Take the case of Kansas, and what’s the matter with it. The liberal press has speculated a great deal about what makes poor red staters run. In the aftermath of the 2004 election, some wondered how these unkempt Wal-Mart manatees summoned the nerve to deny homosexuals in various state referenda the right to marry. They bellowed with rage that these yokels vote against their economic self-interest, and for what? “Values”? The state of marriage in red America is shoddier than in the blue. The most interesting explanation of this came, I think, in an American Prospect article by Garance Franke-Ruta, who wrote that “in today’s society, traditional values have become aspirational,” meaning that poor Republicans are not puritans defending the castle from smut-peddlers but are instead the victims and perpetrators of a culture thick with divorce, illegitimacy, and other harmful habits. Thus the sinners most passionately long for something more. Think of Raskolnikov, who can axe two helpless women to death and then just as easily toss all of his savings to a destitute family, one not unlike the red staters who look toward a romanticized moral code. Efficacy is a separate issue: banning gay marriage will almost certainly do nothing to save the perceived sanctity of marriage, what little there is left to save. But the point is clear: liberalism does not think the “crisis of meaning” is important or even a crisis at all. All that matters is range of choice between empty lifestyles. To ask for more is terribly ungrateful, they say, and in a way it is.

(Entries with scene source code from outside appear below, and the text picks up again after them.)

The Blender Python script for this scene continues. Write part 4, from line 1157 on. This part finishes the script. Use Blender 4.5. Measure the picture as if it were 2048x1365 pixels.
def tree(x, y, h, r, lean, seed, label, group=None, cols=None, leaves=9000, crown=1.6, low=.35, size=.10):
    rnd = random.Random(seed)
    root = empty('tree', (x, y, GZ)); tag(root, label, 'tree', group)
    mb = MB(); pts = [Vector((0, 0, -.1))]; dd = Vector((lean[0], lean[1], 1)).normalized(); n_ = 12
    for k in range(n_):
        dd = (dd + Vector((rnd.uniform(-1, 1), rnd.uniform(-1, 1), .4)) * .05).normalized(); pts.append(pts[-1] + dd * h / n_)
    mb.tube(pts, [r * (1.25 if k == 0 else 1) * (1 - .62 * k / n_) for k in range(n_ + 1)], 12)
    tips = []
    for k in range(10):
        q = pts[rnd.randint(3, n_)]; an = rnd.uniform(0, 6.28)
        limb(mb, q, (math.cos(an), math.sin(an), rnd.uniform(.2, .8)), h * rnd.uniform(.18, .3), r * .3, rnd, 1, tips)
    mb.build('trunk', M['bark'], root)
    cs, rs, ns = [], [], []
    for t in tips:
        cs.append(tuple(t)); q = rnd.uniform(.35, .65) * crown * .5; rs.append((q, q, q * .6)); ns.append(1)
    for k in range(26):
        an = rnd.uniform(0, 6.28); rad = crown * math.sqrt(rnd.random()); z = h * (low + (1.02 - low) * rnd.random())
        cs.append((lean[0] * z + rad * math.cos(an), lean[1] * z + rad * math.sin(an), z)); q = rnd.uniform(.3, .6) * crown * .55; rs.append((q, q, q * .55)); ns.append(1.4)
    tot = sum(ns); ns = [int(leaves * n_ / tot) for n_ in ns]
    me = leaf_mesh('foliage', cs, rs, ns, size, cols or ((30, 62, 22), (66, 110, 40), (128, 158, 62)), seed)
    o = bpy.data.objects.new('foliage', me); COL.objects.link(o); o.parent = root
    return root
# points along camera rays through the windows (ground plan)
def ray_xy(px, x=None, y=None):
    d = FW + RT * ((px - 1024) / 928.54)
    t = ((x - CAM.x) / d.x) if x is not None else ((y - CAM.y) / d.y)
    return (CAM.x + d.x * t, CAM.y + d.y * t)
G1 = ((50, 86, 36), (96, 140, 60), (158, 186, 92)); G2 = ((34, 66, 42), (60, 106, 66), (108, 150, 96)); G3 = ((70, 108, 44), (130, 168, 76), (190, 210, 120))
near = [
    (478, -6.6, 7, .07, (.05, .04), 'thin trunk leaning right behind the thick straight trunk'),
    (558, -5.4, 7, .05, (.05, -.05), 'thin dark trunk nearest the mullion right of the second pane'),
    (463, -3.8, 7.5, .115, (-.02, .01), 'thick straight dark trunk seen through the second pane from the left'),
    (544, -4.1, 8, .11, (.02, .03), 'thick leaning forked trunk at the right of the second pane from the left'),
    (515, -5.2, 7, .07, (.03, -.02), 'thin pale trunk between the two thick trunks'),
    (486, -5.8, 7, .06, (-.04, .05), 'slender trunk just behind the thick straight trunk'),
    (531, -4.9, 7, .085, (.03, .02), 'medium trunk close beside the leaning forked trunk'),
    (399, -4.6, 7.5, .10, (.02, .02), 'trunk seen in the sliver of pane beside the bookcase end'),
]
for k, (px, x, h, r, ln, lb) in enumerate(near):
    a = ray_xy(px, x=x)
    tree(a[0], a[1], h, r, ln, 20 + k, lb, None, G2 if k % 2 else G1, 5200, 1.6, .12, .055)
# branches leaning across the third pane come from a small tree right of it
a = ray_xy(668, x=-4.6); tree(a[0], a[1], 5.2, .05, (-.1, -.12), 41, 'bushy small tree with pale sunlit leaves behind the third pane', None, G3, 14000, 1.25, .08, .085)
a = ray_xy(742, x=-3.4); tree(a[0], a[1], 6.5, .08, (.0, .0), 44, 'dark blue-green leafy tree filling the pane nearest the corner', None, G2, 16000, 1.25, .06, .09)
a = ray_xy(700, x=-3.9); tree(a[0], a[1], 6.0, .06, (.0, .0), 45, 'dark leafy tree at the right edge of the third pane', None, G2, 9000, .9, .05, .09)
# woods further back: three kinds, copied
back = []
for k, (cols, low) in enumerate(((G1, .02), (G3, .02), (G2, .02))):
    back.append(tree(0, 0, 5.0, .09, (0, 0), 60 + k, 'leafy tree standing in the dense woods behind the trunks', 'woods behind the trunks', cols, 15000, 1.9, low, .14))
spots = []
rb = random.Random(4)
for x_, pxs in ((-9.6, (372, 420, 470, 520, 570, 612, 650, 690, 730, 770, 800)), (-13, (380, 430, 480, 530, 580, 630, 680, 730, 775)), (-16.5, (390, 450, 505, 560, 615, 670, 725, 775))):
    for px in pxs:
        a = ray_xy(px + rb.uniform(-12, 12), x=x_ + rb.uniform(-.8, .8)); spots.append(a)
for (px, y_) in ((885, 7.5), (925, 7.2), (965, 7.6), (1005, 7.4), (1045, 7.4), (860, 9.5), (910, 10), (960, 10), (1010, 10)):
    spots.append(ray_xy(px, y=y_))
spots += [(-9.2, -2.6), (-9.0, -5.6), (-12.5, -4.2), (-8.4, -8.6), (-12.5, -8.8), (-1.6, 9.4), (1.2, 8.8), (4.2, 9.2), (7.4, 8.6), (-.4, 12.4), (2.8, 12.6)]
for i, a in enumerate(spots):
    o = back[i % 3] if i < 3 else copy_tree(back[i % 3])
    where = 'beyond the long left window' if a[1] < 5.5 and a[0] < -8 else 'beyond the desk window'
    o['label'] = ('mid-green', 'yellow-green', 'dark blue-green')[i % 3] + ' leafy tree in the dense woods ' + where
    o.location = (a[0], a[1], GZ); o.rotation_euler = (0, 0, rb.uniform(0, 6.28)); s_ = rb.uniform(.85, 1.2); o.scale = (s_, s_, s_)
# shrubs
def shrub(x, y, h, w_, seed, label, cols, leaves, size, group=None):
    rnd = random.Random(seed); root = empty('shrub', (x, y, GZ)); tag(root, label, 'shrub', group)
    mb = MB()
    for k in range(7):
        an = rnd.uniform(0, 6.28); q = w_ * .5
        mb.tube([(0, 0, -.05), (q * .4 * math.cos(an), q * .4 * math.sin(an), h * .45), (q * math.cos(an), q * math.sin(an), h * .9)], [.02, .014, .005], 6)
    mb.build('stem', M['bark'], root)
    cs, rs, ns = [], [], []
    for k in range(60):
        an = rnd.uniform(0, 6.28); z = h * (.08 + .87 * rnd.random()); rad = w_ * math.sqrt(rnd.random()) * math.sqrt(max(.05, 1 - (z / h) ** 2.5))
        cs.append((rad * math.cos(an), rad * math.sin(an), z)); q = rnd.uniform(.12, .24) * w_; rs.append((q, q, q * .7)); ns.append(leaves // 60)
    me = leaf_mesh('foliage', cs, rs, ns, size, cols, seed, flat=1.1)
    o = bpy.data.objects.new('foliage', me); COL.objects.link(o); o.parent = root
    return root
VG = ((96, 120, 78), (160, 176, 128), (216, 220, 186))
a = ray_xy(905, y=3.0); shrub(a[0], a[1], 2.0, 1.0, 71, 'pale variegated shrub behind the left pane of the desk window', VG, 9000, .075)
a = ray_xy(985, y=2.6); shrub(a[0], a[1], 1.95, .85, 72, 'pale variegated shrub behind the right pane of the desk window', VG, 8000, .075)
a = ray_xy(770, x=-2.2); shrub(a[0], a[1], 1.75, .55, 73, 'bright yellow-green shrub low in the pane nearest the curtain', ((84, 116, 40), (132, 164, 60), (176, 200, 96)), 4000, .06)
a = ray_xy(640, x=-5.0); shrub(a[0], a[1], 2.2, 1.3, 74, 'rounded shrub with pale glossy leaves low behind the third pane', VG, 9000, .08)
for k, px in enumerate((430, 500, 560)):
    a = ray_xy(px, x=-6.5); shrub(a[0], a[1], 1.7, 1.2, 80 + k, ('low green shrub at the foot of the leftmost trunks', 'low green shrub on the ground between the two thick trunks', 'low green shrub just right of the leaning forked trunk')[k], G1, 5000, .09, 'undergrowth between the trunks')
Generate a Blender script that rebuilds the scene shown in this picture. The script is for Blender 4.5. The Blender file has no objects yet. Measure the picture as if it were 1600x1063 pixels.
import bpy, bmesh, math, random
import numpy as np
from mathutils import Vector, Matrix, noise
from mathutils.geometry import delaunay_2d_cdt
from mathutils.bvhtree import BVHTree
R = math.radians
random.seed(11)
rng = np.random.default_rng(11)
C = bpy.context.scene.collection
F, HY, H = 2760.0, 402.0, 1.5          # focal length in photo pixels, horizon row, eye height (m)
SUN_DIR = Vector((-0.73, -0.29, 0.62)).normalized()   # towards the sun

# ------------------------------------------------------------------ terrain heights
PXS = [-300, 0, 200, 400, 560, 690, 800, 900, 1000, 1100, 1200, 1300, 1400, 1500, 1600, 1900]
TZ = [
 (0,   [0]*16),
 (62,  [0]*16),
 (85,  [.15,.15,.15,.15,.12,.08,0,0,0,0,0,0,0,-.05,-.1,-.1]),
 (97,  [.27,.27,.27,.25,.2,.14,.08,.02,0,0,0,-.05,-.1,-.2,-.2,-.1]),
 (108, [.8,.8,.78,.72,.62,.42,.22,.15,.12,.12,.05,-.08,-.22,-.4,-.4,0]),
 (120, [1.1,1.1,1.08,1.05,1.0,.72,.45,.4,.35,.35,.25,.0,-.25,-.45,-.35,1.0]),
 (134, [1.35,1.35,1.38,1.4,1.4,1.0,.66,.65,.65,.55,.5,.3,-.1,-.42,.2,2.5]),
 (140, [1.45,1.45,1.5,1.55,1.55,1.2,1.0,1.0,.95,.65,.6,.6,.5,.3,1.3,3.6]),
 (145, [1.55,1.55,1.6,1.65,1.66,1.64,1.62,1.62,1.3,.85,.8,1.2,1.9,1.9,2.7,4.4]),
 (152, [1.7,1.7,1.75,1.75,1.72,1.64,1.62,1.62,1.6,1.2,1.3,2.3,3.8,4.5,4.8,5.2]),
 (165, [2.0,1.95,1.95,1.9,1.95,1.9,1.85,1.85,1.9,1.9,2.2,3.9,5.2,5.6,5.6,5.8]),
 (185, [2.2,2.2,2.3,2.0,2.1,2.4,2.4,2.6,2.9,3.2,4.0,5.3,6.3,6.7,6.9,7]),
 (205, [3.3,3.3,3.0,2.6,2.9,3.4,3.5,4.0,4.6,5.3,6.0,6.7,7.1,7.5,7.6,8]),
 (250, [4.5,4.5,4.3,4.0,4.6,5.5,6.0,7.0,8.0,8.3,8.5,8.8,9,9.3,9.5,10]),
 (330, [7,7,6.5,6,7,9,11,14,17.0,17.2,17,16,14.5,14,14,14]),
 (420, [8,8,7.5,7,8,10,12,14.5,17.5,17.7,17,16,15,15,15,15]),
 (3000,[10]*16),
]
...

This is not to say that liberal pluralism is worse than the alternatives. It is the worst form available—except for all of the others, to borrow from Churchill. This wise phrase means that liberalism, once settled upon, ought to be taken seriously—that is to say, we should take stock of both its strengths and flaws. If the crisis of meaning is not addressed, then time will only widen and deepen the theoconservative foothold in the national mind. The trick will be to address the crisis without spoiling the gifts of a free society, and, as to how this might be done, your guess is as good as mine.